#### Data lines ####

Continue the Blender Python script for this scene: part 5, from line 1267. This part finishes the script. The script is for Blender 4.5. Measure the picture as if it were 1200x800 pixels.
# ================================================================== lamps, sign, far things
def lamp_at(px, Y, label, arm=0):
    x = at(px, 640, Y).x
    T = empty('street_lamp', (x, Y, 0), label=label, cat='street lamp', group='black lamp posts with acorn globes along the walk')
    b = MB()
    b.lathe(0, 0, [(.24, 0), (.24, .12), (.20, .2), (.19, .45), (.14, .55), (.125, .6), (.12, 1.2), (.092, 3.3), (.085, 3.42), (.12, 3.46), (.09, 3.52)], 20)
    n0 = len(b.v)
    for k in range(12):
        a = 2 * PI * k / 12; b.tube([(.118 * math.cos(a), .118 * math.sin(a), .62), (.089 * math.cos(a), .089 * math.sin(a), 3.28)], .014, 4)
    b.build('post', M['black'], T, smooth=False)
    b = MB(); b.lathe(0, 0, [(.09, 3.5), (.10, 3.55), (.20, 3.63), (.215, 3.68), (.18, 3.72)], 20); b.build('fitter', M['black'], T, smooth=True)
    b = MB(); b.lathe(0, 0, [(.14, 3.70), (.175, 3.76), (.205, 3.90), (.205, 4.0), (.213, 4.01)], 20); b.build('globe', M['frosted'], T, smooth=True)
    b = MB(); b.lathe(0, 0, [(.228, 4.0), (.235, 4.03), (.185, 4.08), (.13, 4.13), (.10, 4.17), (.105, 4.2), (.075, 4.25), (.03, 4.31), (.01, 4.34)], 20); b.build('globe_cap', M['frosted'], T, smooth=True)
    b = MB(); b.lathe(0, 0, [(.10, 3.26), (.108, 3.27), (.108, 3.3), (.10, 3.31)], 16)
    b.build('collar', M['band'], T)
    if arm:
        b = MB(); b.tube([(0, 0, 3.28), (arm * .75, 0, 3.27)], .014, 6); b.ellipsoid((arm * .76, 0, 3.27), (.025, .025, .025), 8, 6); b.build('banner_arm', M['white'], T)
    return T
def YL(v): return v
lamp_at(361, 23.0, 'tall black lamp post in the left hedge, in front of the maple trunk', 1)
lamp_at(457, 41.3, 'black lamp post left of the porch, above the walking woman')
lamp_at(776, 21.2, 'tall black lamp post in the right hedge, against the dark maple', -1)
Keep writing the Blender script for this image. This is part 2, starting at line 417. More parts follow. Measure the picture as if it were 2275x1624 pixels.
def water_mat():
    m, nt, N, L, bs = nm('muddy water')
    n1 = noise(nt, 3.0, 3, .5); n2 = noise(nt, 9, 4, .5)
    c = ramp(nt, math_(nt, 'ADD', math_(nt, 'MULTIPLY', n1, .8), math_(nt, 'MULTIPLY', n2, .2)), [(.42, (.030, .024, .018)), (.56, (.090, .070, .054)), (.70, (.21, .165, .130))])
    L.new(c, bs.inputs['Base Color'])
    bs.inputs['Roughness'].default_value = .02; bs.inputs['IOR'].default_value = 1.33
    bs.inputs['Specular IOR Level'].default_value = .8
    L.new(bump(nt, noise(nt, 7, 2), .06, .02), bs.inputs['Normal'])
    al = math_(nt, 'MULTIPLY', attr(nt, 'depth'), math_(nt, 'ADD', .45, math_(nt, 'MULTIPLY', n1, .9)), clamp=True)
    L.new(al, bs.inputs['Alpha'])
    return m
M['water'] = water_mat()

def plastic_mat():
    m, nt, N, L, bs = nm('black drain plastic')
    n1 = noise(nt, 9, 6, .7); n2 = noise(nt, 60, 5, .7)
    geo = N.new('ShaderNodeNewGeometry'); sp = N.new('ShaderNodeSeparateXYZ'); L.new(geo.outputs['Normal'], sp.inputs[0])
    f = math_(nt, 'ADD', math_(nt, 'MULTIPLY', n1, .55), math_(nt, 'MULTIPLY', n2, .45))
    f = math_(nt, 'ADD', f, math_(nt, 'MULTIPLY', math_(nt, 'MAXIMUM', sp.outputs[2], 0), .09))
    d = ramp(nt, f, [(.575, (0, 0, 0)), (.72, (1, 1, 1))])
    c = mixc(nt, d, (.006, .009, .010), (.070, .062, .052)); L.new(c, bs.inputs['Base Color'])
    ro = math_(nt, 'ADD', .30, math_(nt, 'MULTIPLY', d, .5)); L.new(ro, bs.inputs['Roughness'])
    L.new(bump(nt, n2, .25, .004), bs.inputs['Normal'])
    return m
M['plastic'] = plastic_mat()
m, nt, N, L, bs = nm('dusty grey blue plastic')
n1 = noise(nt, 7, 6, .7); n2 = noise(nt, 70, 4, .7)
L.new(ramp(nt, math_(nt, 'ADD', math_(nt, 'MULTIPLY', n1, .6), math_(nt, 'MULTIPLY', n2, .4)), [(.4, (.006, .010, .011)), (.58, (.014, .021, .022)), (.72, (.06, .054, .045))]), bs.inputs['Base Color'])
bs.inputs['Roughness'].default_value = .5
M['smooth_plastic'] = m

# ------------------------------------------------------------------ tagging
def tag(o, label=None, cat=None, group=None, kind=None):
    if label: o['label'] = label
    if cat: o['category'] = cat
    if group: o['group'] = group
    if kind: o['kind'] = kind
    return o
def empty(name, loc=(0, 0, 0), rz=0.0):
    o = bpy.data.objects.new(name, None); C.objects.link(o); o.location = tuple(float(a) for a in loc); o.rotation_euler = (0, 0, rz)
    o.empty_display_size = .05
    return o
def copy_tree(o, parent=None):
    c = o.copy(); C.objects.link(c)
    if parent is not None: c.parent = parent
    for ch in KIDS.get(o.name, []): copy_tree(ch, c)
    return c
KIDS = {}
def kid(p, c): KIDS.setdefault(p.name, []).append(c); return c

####

### Set task
Across the preceding material, how many lines contain the word "This"? State the number alone.

### Answer to the problem
2